### [Work to complete]
Search the records for "script" and copy each line that holds it.

========

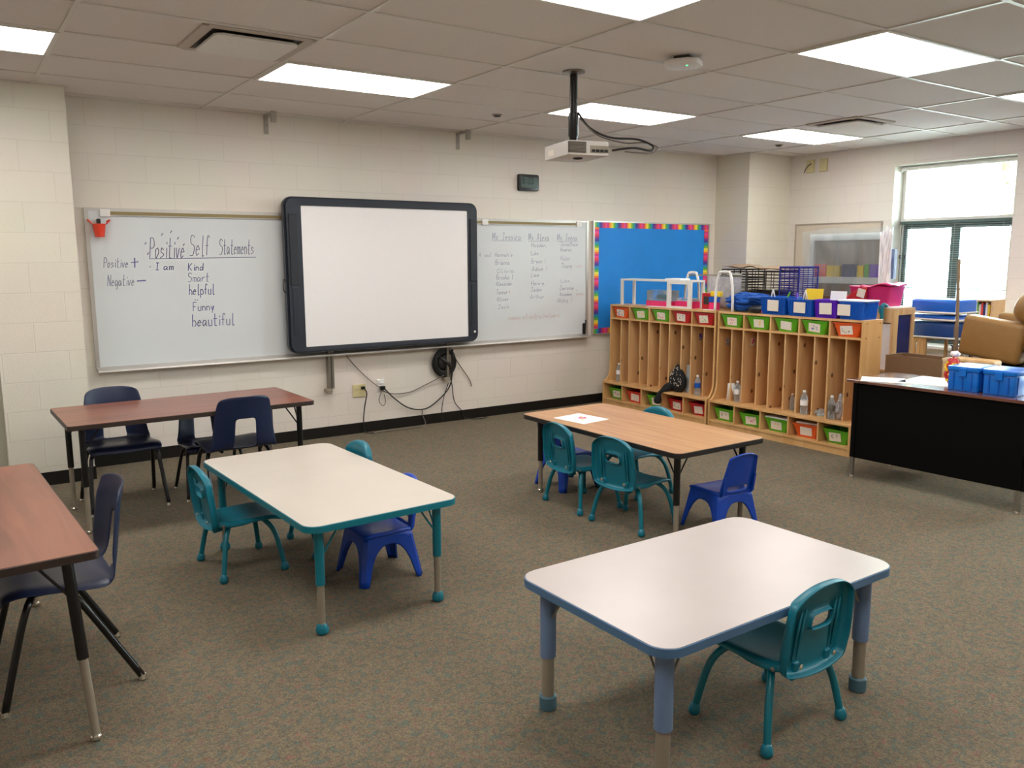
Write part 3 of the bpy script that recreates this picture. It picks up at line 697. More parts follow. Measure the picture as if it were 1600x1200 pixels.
cable('wall_cable', [(3.44, W-.05, .42), (3.56, W-.04, .30), (3.72, W-.03, .19), (3.90, W-.03, .165), (4.05, W-.03, .24), (4.17, W-.04, .36), (4.19, W-.07, .52), (4.2, W-.07, .75)], .0062, 'black_cable', 'drooping black cable from the white outlet up to the interactive board')
cable('wall_cable', [(4.22, W-.03, .70), (4.30, W-.02, .58), (4.42, W-.015, .42), (4.45, W-.015, .34)], .005, 'grey_cable', 'loose grey cable end hanging right of the coil')
cable('wall_cable', [(4.18, W-.04, .48), (4.21, W-.03, .36), (4.24, W-.02, .2), (4.33, W-.02, .09), (4.36, W-.03, .02), (4.5, W-.1, .008), (4.62, W-.05, .008)], .0045, 'black_cable', 'thin dark cable falling from the rail and trailing on the carpet')
cable('wall_cable', [(3.86, W-.03, .165), (3.87, W-.02, .10), (3.88, W-.05, .01), (3.7, W-.12, .008), (3.4, W-.10, .008), (3.25, W-.16, .008)], .0045, 'grey_cable', 'thin cable lying on the carpet along the baseboard')
cable('wall_cable', [(4.16, W-.04, .40), (4.11, W-.03, .26), (4.09, W-.02, .12), (4.09, W-.03, .01)], .004, 'black_cable', 'short thin black cable left of the trailing one')
cable('wall_cable', [(3.42, W-.045, .39), (3.40, W-.02, .30), (3.44, W-.02, .24), (3.47, W-.02, .28), (3.455, W-.02, .35)], .0035, 'grey_cable', 'short looped grey lead under the white outlet')

# clock
t = thing('digital_clock', 'black digital wall clock with a grey green display', 'clock', (5.165, W, 2.42))
MB().prism(rrect(-.125, .125, -.083, .083, .012), -.04, 0, axis=1, bev=.006).build('case', 'black', t, smooth=True)
MB().b2(-.10, .105, -.0415, -.039, -.052, .055).build('display', 'lcd', t)
mb = MB(); write(mb, '8:33', -.085, -.0422, -.015, .06, .008, 0, .8, 0); mb.build('digits', 'lcd_dark', t)

# bulletin board
t = thing('bulletin_board', 'blue paper bulletin board with a rainbow striped border', 'bulletin board', (0, W, 0))
a, b, z0, z1 = 6.06, 7.90, .79, 2.04
MB().b2(a, b, -.02, 0, z0, z1).build('backing', 'paper_blue', t)
MB().b2(a-.012, a+.008, -.03, 0, z0-.01, z1+.012).b2(b-.008, b+.012, -.03, 0, z0-.01, z1+.012).b2(a, b, -.03, 0, z1-.004, z1+.012).b2(a, b, -.03, 0, z0-.01, z0+.004).build('frame', 'alu', t)
for q0, q1 in ((z1-.065, z1-.004), (z0+.004, z0+.065)): MB().b2(a+.008, b-.008, -.023, -.019, q0, q1).build('border', 'rain_x', t)
for q0, q1 in ((a+.008, a+.075), (b-.075, b-.008)): MB().b2(q0, q1, -.0235, -.019, z0+.06, z1-.06).build('border', 'rain_z', t)

# right wall: tackboard, junction boxes
t = thing('tackboard', 'plain beige tackboard with a thin frame on the right wall left of the window', 'board', (RX, 0, 0))
MB().b2(-.015, 0, 5.48, 6.62, .9, 2.03).build('panel', 'tack', t)
MB().b2(-.022, 0, 5.475, 5.49, .89, 2.04).b2(-.022, 0, 6.61, 6.625, .89, 2.04).b2(-.022, 0, 5.48, 6.62, 2.025, 2.04).build('frame', 'tack_frame', t)
for y, l, wire in ((6.45, 'beige junction box with a dangling wire high on the right wall', True), (6.27, 'plain beige junction box high on the right wall nearer the window', False)):
    t = thing('junction_box', l, 'box', (RX, y, 2.72)); MB().b2(-.03, 0, -.05, .05, -.075, .075, bev=.004).build('cover', 'beige', t)
    MB().lathe([(.004, 0), (.004, .003)], 8, (-.03, 0, .045), Matrix.Rotation(-PI/2, 3, 'Y')).build('screw', 'steel', t)
    if wire: MB().tube(crom([(-.03, -.02, .03), (-.06, .02, -.01), (-.05, .06, -.07)]), .005, 6).build('wire', 'black_cable', t)

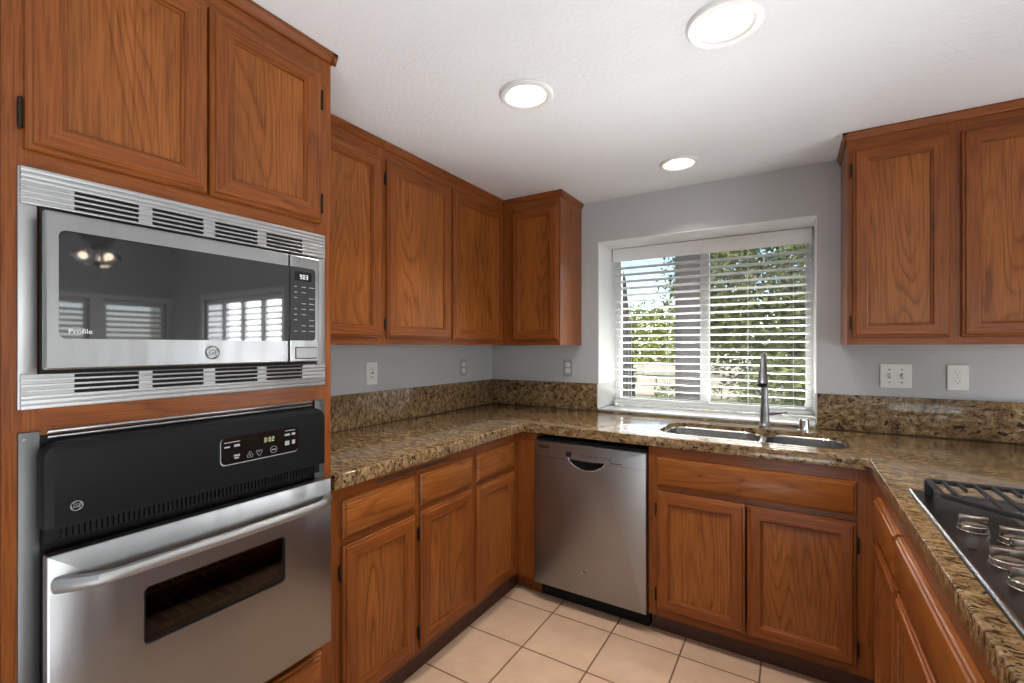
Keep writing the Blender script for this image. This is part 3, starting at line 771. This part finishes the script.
bowl(SK0 + .006, SKD - .012, SKY0 + .006, SKY1 - .006, 'bowl'); bowl(SKD + .012, SK1 - .006, SKY0 + .006, SKY1 - .006, 'bowl')
m = MB().box(SKD - .0125, SKD + .0125, SKY0 + .05, SKY1 - .05, ZE - .04, ZT - .0195, bev=.006, seg=3); obj('divider', m, STEEL_SINK, sn)

# faucet
fx, fy = 1.7515, -.115
fc = thing('faucet', 'tall brushed nickel pull-down faucet behind the sink', 'faucet', (fx, fy, ZT))
m = MB().lathe([(.029, .0005), (.029, .006), (.026, .012), (.0225, .02), (.021, .07), (.0215, .085), (.0195, .10), (.0178, .115), (.0168, .19), (.0150, .20), (.0128, .203)], (fx, fy, ZT), 24); obj('base', m, NICKEL, fc)
arc = [(fx, fy, ZT + .13), (fx, fy, ZT + .20), (fx, fy - .002, ZT + .27)]
for k in range(0, 9):
    a = PI * k / 8 * .80
    arc.append((fx, fy - .062 + .062 * math.cos(a), ZT + .305 + .062 * math.sin(a)))
m = MB().tube(arc, .0120, 14); obj('spout', m, NICKEL, fc)
e = Vector(arc[-1]); dirn = (Vector(arc[-1]) - Vector(arc[-2])).normalized(); dirn = Vector((0, dirn.y * .55, dirn.z)).normalized()
m = MB(); m.tube([e - dirn * .012, e + dirn * .01, e + dirn * .05, e + dirn * .10, e + dirn * .125, e + dirn * .135], [.0125, .0145, .0185, .0225, .0245, .0235], 18)
sh = obj('spray_head', m, NICKEL, fc)
m = MB(); m.cyl(e + dirn * .1345, e + dirn * .138, .020, n=18); obj('spray_face', m, BLK_MATT, sh)
m = MB(); m.cyl((fx, fy, ZT + .072), (fx + .040, fy - .004, ZT + .072), .0125, n=16); m.tube([(fx + .036, fy - .004, ZT + .072), (fx + .058, fy - .006, ZT + .074), (fx + .095, fy - .010, ZT + .080)], [.0115, .0085, .0065], 12)
obj('lever_handle', m, NICKEL, fc)
ax_, ay_ = 1.920, -.150
ag = thing('sink_air_gap', 'small chrome air gap cap on the worktop right of the faucet', 'air gap', (ax_, ay_, ZT))
m = MB().lathe([(.0275, .0005), (.0275, .004), (.0225, .006), (.0215, .010), (.0215, .052), (.019, .057), (0, .0575)], (ax_, ay_, ZT), 24); obj('cap', m, CHROME, ag)
m = MB()
for k in range(5): m.box(ax_ - .003 - .0, ax_ + .003, ay_ - .0222, ay_ - .0200, ZT + .016 + k * .007, ZT + .020 + k * .007)
obj('cap_slots', m, SLOT, ag)

# ================================================================== COOKTOP
CX0, CX1, CY0, CY1 = 2.1545, 2.70, -2.005, -1.098
ck = thing('gas_cooktop', 'stainless gas cooktop set into the granite peninsula', 'cooktop', ((CX0 + CX1) / 2, (CY0 + CY1) / 2, ZT))
m = MB(); P = lambda x0, x1, y0, y1, r, z: rr3(x0, x1, y0, y1, r, z, 5)
m.loft([P(CX0, CX1, CY0, CY1, .008, ZT + .0004), P(CX0, CX1, CY0, CY1, .008, ZT + .0060), P(CX0 + .003, CX1 - .003, CY0 + .003, CY1 - .003, .008, ZT + .0080), P(CX0 + .007, CX1 - .007, CY0 + .007, CY1 - .007, .010, ZT + .0080),
        P(CX0 + .011, CX1 - .011, CY0 + .011, CY1 - .011, .012, ZT + .0050)])
obj('top_plate', m, STEEL_DK, ck)
m = MB(); pth = [(CX0 + .004, CY0 + .01, ZT + .0078), (CX0 + .004, CY1 - .01, ZT + .0078)]; m.tube(pth, .0036, 10); obj('front_rim', m, CHROME, ck)
ZK = ZT + .005; gx0, gx1 = 2.192, 2.665; yc = -1.5515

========

### [Solution]
Write part 3 of the bpy script that recreates this picture. It picks up at line 697. More parts follow. Measure the picture as if it were 1600x1200 pixels.
Keep writing the Blender script for this image. This is part 3, starting at line 771. This part finishes the script.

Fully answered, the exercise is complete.